A bipartisan group of top US Senators has introduced legislation in the Senate aiming at several changes in immigration norms, including doubling of H-1B visa cap and establishing a market-based escalator.
The other proposed measures include recapturing of unused Green Card numbers, eliminating country cap and recommending a series of new provisions to provide legal permanent residency to talented and brilliant.
Introduced by Senators Marco Rubio, Orrin Hatch, Amy Klobuchar, The Immigration Innovation (I2) Act of 2013 proposes to increase H-1B cap from 65,000 to 115,000 and establish a market-based H-1B escalator, so that the cap can adjust to the demands of the economy.
The bill includes a 300,000 ceiling on the ability of the escalator to move.
If the cap is hit in the first 45 days when petitions may be filed, an additional 20,000 H-1B visas will be made available immediately.
If it is hit in the first 60 days when petitions may be filed, an additional 15,000 H-1B visas will be made available immediately and if the cap is hit in the first 90 days when petitions may be filed, an additional 10,000 H-1B visas will be made available immediately.

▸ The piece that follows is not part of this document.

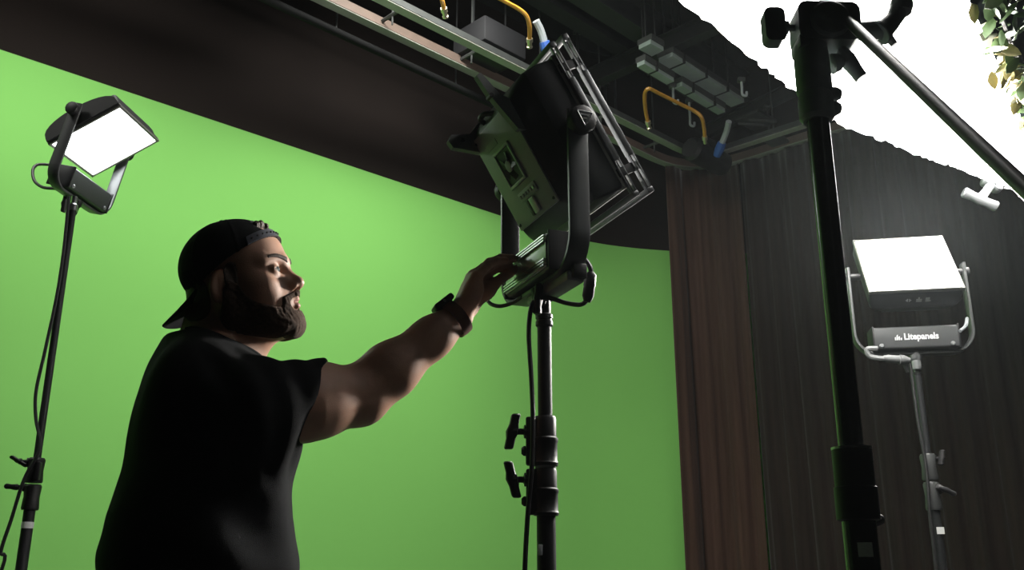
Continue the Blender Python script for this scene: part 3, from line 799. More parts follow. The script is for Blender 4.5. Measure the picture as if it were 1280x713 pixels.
# fan: recessed frame, ring, hub, blades
mb = MB()
for sx in (-1, 1): mb.box(HD(-.002 + sx * .037, -.0785, .012), (.007, .006, .088), RH, .0015)
for sz in (-1, 1): mb.box(HD(-.002, -.0785, .012 + sz * .041), (.081, .006, .007), RH, .0015)
mb.build('fan_frame', M_ALU if False else mat('fan_frame_grey', (.30, .31, .31), .45, .2, .05, 40), hd_)
MB().box(HD(-.002, -.0772, .012), (.068, .0025, .076), RH).build('fan_recess', M_RUBBER, hd_)
MB().turned(HD(-.002, -.076, .012), HD(-.002, -.083, .012), [(0, .013), (.8, .013), (1, .009)], 18).build('fan_hub', M_GREYPAINT, hd_)
for k in range(5):
    a = 2 * math.pi * k / 5; ca, sa = math.cos(a), math.sin(a); rings = []
    for r_, tw in ((.012, .5), (.022, .35), (.0325, .2)):
        rings.append([HD(-.002 + ca * r_ - sa * t, -.080 + q * tw * .012, .012 + sa * r_ + ca * t) for t, q in ((-.0085, -1), (.0085, 1), (.0085, 1.25), (-.0085, -.75))])
    MB().loft(rings).build('fan_blade', M_BLACKPLASTIC, hd_)
# control strip, label, buttons and lower socket
MB().box(HD(.012, -.078, -.058), (.085, .004, .022), RH, .002).build('control_strip', mat('control_strip_grey', (.24, .25, .25), .5), hd_)
for k in range(6):
    MB().turned(HD(-.02 + k * .013, -.079, -.058), HD(-.02 + k * .013, -.083, -.058), [(0, .0042), (.7, .0042), (1, .003)], 10).build('button', M_STEEL if k == 5 else M_GREYPAINT, hd_)
MB().box(HD(.014, -.079, -.089), (.024, .007, .036), RH, .003).build('socket_cover', mat('socket_grey', (.35, .36, .36), .4, .3), hd_)
MB().box(HD(-.006, -.079, -.089), (.012, .006, .036), RH, .002).build('socket_recess', M_RUBBER, hd_)
MB().box(HD(-.03, -.0765, .075), (.052, .001, .014), RH).build('name_strip', mat('faint_print', (.21, .22, .22), .5), hd_)
for sx in (-1, 1):
    for sz in (-1, 1): MB().turned(HD(sx * .088, -.0755, sz * .103), HD(sx * .088, -.0785, sz * .103), [(0, .004), (1, .003)], 8).build('screw', M_BLACKPLASTIC, hd_)
# corner bumper handles at the top of the back
for sx in (-1, 1):
    poly = [(-.060, .075), (-.130, .118), (-.132, .136), (-.118, .146), (-.075, .132), (-.040, .150), (-.03, .12)]
    if sx == 1: poly = [(-.066, .045), (-.082, .055), (-.104, .145), (-.108, .19), (-.096, .193), (-.080, .135), (-.060, .115)]
    bm_ = MB().prism(poly, HD(sx * .098, 0, 0), HD(0, 1, 0) - HD(0, 0, 0), HD(0, 0, 1) - HD(0, 0, 0), HD(1, 0, 0) - HD(0, 0, 0), .016)
    hb_ = bm_.build('bumper_handle', mat('bumper_grey', (.13, .138, .138), .5, 0, .08, 40), hd_)
    MB().turned(HD(sx * .098 - .010, -.100, .14 if sx == 1 else .125), HD(sx * .098 + .010, -.100, .14 if sx == 1 else .125), [(0, .005), (1, .005)], 10).build('bolt', M_RUBBER, hb_)
MB().tube([HD(-.04, -.05, .118), HD(-.03, -.07, .135), HD(-.01, -.07, .14), HD(.01, -.06, .13), HD(.03, -.05, .118)], .006, 8).build('carry_loop', M_RUBBER, hd_)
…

In case the cap is hit during the 185-day period ending on the 275th day on which petitions may be filed, and additional 5,000 H-1B will be made available immediately, the bill proposes and calls for uncapping the existing US advanced degree exemption (currently limited to 20,000 per year).
The legislation focuses on areas vital to keep US competitiveness intact in the global economy.

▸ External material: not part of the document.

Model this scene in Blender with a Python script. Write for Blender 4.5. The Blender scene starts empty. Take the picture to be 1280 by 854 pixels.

Green Cards for high-skilled workers
It proposes increased access to Green Cards for high-skilled workers by expanding the exemptions and eliminating the annual per country limits for employment based Green Cards.
The legislation also aims at reforming the fees on H-1B and Green Cards so those fees can be used to promote American worker retraining and education.
Furthermore, it authorises employment for dependent spouses of H-1B visa holders, thus meeting a long pending demand.
It also proposes to increase portability of high skilled foreign workers by removing impediments and costs of changing employers, establishing a clear transition period for foreign workers as they change jobs, and restoring visa revalidation for E, H, L, O, and P non-immigrant visa categories.
The legislation, if passed by the Congress and signed into law by the US President, will enable the recapture of Green Card numbers that were approved by Congress in previous years but were not used.
It will exempt certain categories of persons from the employment-based Green Card cap, including dependents of employment-based immigrant visa recipients, US STEM (Science, Technology, Engineering and Math) advance degree holders, persons with extraordinary ability and outstanding professors and researchers.
The legislation also provides for the roll-over of unused employment-based immigrant visa numbers to the following fiscal year so that future visas are not lost due to bureaucratic delays, and eliminate annual per-country limits for employment based visa petitioners and adjust per-country caps for family-based immigrant visas.
Modernisation of US immigration system
The legislation calls for reforming fees on H-1B visas and employment-based Green Cards and use money from these fees to fund a grant program to promote STEM education and worker.
“Our immigration system needs to be modernised to be more welcoming of highly skilled immigrants and the enormous contributions they can make to our economy and society,” said Senator Rubio.
“This reform is as much about modernising our immigration system as it is about creating jobs. It’ll help us attract more highly skilled workers, which will help our unemployed, underemployed or underpaid workers find better jobs,” he said.
Senator Klobuchar called for making the US a front-runner in research and inventions, and said the legislation will envisage norms that will help hold back the talented students in the country.
“We don’t want them (the students) creating the next Medtronic or 3M in India, we want them creating it right here in Minnesota and across America,” he said.